Problem details: Quote from the first line below through the line that contains "return n.outputs[2]", both included, and leave the pictures out.

Supplied material:

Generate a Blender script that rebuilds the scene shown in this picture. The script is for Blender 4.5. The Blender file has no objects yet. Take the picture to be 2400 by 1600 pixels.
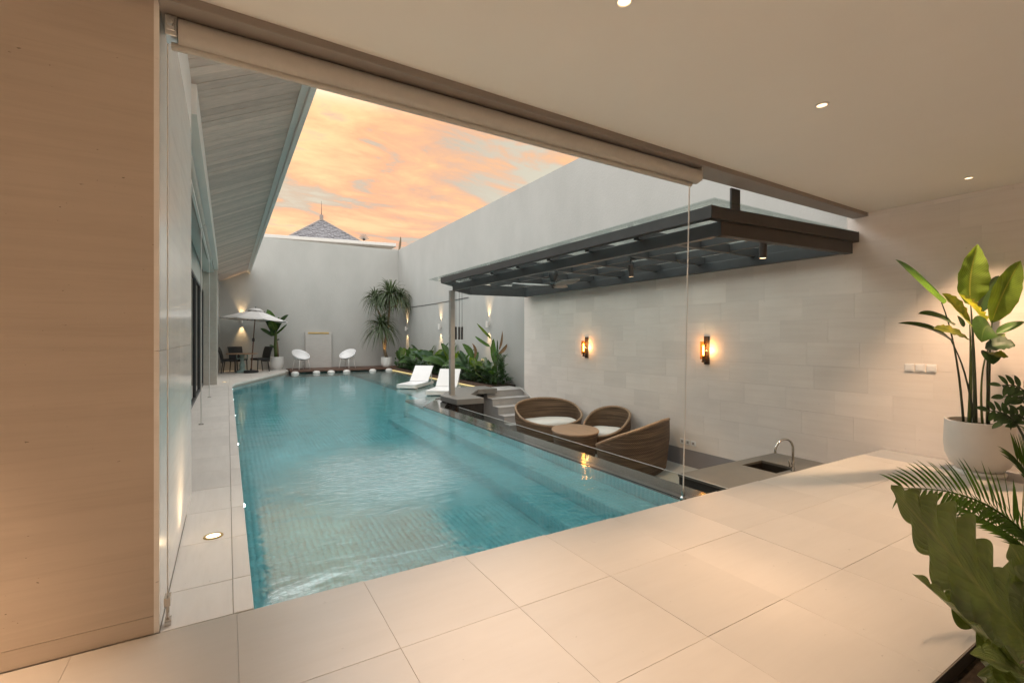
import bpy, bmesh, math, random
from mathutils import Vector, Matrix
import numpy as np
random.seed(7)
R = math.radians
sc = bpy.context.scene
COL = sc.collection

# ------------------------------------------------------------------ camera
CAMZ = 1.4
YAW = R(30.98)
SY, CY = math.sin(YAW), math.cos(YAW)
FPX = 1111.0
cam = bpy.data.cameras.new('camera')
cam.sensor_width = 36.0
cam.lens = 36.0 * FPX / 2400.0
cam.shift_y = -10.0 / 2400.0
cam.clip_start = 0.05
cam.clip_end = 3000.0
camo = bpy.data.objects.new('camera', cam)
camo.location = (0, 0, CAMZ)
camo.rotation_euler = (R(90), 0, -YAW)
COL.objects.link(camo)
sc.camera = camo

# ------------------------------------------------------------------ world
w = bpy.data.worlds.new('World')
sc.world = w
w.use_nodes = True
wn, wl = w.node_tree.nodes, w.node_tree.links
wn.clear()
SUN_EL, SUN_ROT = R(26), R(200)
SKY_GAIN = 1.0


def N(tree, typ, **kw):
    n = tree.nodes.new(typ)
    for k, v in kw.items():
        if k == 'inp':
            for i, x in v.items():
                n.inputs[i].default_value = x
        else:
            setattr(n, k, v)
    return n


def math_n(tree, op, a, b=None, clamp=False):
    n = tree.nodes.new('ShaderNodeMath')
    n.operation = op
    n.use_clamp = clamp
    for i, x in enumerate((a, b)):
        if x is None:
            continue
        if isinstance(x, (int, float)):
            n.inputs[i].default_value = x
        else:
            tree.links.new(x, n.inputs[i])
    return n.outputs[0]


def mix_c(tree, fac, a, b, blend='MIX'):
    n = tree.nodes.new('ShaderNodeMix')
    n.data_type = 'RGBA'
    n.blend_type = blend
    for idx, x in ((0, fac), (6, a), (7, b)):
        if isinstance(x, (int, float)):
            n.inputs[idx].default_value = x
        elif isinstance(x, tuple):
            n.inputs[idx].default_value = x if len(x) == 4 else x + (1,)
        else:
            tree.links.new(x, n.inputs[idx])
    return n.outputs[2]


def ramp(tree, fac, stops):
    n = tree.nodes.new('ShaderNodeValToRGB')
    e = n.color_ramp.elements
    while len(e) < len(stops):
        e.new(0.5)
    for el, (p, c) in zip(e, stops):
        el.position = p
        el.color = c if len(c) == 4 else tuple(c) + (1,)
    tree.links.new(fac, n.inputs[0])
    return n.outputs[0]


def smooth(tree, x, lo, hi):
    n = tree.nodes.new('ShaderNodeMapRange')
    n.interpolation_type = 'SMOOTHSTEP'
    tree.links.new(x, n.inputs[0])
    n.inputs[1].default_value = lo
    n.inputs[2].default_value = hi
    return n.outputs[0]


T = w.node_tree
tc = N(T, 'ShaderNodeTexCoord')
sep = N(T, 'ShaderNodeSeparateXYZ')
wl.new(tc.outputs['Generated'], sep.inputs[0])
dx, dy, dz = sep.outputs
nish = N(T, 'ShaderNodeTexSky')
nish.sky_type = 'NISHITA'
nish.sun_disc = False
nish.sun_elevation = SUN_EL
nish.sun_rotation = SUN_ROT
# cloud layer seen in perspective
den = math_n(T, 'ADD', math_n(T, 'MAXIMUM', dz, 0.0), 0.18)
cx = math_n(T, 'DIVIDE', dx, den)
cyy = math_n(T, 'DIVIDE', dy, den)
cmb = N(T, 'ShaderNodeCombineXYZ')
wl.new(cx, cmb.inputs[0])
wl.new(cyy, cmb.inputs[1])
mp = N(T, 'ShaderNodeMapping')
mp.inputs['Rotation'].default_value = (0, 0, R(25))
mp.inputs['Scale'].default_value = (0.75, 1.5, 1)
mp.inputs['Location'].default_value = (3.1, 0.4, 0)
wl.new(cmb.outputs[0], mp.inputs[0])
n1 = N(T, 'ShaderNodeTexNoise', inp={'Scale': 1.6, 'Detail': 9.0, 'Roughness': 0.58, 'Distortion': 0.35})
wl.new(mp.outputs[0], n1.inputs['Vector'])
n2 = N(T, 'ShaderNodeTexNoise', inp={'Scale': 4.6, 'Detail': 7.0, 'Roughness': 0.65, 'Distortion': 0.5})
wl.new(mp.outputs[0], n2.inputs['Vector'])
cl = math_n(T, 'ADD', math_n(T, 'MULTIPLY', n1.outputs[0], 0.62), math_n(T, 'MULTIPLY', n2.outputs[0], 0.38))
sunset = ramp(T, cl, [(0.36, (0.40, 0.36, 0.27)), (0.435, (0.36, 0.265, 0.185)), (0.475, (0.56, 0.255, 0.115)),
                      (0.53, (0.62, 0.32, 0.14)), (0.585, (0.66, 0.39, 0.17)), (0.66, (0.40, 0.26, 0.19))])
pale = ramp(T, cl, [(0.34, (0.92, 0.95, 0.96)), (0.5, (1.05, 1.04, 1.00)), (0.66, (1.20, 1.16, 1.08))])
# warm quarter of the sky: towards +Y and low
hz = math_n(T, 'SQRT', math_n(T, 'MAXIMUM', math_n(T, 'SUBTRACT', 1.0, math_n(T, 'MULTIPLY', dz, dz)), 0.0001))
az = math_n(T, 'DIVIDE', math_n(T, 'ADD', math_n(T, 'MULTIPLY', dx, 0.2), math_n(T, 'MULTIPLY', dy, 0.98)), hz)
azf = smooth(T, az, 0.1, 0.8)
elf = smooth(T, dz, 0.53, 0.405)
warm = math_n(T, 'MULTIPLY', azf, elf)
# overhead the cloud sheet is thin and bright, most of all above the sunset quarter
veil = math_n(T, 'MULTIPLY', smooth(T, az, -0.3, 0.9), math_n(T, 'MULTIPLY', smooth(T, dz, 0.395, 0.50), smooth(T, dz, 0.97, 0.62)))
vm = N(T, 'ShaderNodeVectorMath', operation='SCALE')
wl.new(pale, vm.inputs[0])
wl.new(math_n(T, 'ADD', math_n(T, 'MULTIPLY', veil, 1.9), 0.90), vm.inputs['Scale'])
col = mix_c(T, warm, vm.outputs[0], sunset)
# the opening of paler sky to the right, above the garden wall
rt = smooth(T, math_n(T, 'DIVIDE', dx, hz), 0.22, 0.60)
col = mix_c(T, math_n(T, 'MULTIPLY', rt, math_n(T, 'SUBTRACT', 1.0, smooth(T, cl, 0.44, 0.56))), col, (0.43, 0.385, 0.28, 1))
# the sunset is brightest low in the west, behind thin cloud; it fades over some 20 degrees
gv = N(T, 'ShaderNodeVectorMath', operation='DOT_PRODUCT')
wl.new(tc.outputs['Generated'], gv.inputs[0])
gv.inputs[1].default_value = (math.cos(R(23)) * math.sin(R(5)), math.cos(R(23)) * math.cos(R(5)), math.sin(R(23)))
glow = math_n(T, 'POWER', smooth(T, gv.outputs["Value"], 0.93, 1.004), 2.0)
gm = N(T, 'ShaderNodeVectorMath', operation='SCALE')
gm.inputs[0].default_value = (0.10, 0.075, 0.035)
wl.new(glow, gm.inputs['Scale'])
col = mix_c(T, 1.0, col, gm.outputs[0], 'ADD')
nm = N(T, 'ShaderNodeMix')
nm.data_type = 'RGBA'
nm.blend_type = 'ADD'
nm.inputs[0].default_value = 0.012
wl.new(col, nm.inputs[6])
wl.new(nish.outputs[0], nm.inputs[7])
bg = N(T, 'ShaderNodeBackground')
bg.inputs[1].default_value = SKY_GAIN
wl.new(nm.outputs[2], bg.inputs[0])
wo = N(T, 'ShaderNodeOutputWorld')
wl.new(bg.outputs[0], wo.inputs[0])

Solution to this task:
Generate a Blender script that rebuilds the scene shown in this picture. The script is for Blender 4.5. The Blender file has no objects yet. Take the picture to be 2400 by 1600 pixels.
import bpy, bmesh, math, random
from mathutils import Vector, Matrix
import numpy as np
random.seed(7)
R = math.radians
sc = bpy.context.scene
COL = sc.collection

# ------------------------------------------------------------------ camera
CAMZ = 1.4
YAW = R(30.98)
SY, CY = math.sin(YAW), math.cos(YAW)
FPX = 1111.0
cam = bpy.data.cameras.new('camera')
cam.sensor_width = 36.0
cam.lens = 36.0 * FPX / 2400.0
cam.shift_y = -10.0 / 2400.0
cam.clip_start = 0.05
cam.clip_end = 3000.0
camo = bpy.data.objects.new('camera', cam)
camo.location = (0, 0, CAMZ)
camo.rotation_euler = (R(90), 0, -YAW)
COL.objects.link(camo)
sc.camera = camo

# ------------------------------------------------------------------ world
w = bpy.data.worlds.new('World')
sc.world = w
w.use_nodes = True
wn, wl = w.node_tree.nodes, w.node_tree.links
wn.clear()
SUN_EL, SUN_ROT = R(26), R(200)
SKY_GAIN = 1.0


def N(tree, typ, **kw):
    n = tree.nodes.new(typ)
    for k, v in kw.items():
        if k == 'inp':
            for i, x in v.items():
                n.inputs[i].default_value = x
        else:
            setattr(n, k, v)
    return n


def math_n(tree, op, a, b=None, clamp=False):
    n = tree.nodes.new('ShaderNodeMath')
    n.operation = op
    n.use_clamp = clamp
    for i, x in enumerate((a, b)):
        if x is None:
            continue
        if isinstance(x, (int, float)):
            n.inputs[i].default_value = x
        else:
            tree.links.new(x, n.inputs[i])
    return n.outputs[0]


def mix_c(tree, fac, a, b, blend='MIX'):
    n = tree.nodes.new('ShaderNodeMix')
    n.data_type = 'RGBA'
    n.blend_type = blend
    for idx, x in ((0, fac), (6, a), (7, b)):
        if isinstance(x, (int, float)):
            n.inputs[idx].default_value = x
        elif isinstance(x, tuple):
            n.inputs[idx].default_value = x if len(x) == 4 else x + (1,)
        else:
            tree.links.new(x, n.inputs[idx])
    return n.outputs[2]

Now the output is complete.